Mais toutes les communications inter-processus ne servent pas à faire transiter des flux de données. Il arrive également que des applications aient simplement besoin de se transmettre des messages comme « suspendre l'exécution » ou « reprendre ». Unix (et donc Linux) fournit pour cela un mécanisme de signaux, par lequel un processus peut simplement envoyer un signal spécifique (parmi une liste prédéfinie de signaux) à un autre, simplement en connaissant son pid.
Pour des communications plus complexes, il existe aussi des mécanismes par lesquels un processus peut par exemple ouvrir l'accès d'une partie de sa zone mémoire à d'autres ; cette mémoire est alors partagée entre plusieurs processus, ce qui autorise à faire passer des données de l'un à l'autre.
Enfin, les connexions par le réseau peuvent également servir à faire communiquer différents processus, susceptibles de s'exécuter sur des ordinateurs différents (voire séparés de milliers de kilomètres).
Tous ces mécanismes sont utilisés, à des degrés divers, dans le fonctionnement normal d'un système Unix typique.
Les bibliothèques de fonctions jouent un rôle crucial dans le fonctionnement d'un système d'exploitation Unix.
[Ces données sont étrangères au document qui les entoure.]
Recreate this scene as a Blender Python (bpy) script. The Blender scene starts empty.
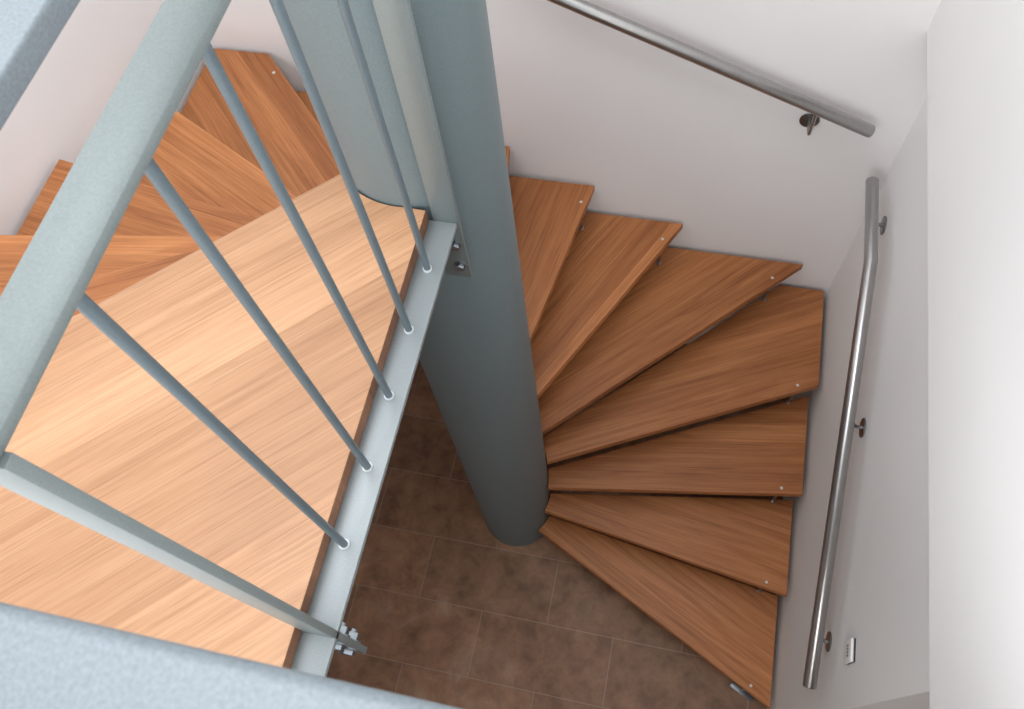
import bpy, bmesh, math, random
from mathutils import Vector, Matrix
random.seed(3)
D = bpy.data
COL = bpy.context.scene.collection
PI = math.pi

# ------------------------------------------------------------------ materials
def new_mat(name):
    m = D.materials.new(name); m.use_nodes = True
    nt = m.node_tree
    return m, nt, nt.nodes['Principled BSDF']

def N(nt, t, **kw):
    n = nt.nodes.new(t)
    for k, v in kw.items():
        setattr(n, k, v)
    return n

def math_node(nt, op, a, b=None):
    n = N(nt, 'ShaderNodeMath', operation=op)
    for i, v in enumerate((a, b)):
        if v is None: continue
        if isinstance(v, (int, float)): n.inputs[i].default_value = v
        else: nt.links.new(v, n.inputs[i])
    return n.outputs[0]

def mix(nt, fac, a, b, blend='MIX'):
    n = N(nt, 'ShaderNodeMix', data_type='RGBA', blend_type=blend)
    for s, v in ((n.inputs[0], fac), (n.inputs[6], a), (n.inputs[7], b)):
        if isinstance(v, (int, float)): s.default_value = v
        elif isinstance(v, tuple): s.default_value = (*v, 1)
        else: nt.links.new(v, s)
    return n.outputs[2]

def ramp(nt, src, stops):
    r = N(nt, 'ShaderNodeValToRGB')
    e = r.color_ramp.elements
    while len(e) < len(stops): e.new(0.5)
    for i, (p, c) in enumerate(stops):
        e[i].position = p; e[i].color = (*c, 1) if isinstance(c, tuple) else (c, c, c, 1)
    nt.links.new(src, r.inputs[0])
    return r.outputs[0]

def noise(nt, vec, scale, detail=4, rough=.55, dist=0.):
    n = N(nt, 'ShaderNodeTexNoise')
    n.inputs['Scale'].default_value = scale; n.inputs['Detail'].default_value = detail
    n.inputs['Roughness'].default_value = rough; n.inputs['Distortion'].default_value = dist
    if vec is not None: nt.links.new(vec, n.inputs['Vector'])
    return n.outputs['Fac']

def scaled(nt, vec, s):
    n = N(nt, 'ShaderNodeVectorMath', operation='MULTIPLY')
    nt.links.new(vec, n.inputs[0]); n.inputs[1].default_value = s
    return n.outputs[0]

def bump(nt, bsdf, h, strength, dist=.01):
    b = N(nt, 'ShaderNodeBump')
    b.inputs['Strength'].default_value = strength; b.inputs['Distance'].default_value = dist
    nt.links.new(h, b.inputs['Height']); nt.links.new(b.outputs[0], bsdf.inputs['Normal'])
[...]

Ce ne sont pas à proprement parler des programmes, puisqu'elles ne s'exécutent pas indépendamment, mais des collections de fragments de programmes qui sont utilisés par des programmes classiques. Parmi les bibliothèques les plus courantes, citons par exemple :
la bibliothèque C standard (glibc), qui contient des fonctions de base telles que celles permettant d'ouvrir des fichiers ou des connexions réseau, mais aussi de faciliter les interactions avec le noyau ;
les boîtes à outils graphiques (toolkits), Gtk+ et Qt, qui permettent à de nombreux programmes de réutiliser les objets graphiques qu'elles proposent ;
la bibliothèque libpng, qui charge, interprète et sauvegarde des images au format PNG.
L'existence de ces bibliothèques permet aux applications de réutiliser du code existant ; leur développement en est simplifié d'autant, surtout lorsque de nombreuses applications font appel aux mêmes fonctions. Comme les bibliothèques sont souvent développées par des personnes différentes, le développement global du système est ainsi plus proche de la philosophie historique d'Unix.
De plus, ces bibliothèques sont souvent dites « partagées », parce que le noyau est capable de ne les charger qu'une fois en mémoire même si plusieurs processus y font appel. Si le code qu'elles contiennent était au contraire intégré dans les applications, il serait présent en mémoire autant de fois qu'il y a de processus qui l'utilisent.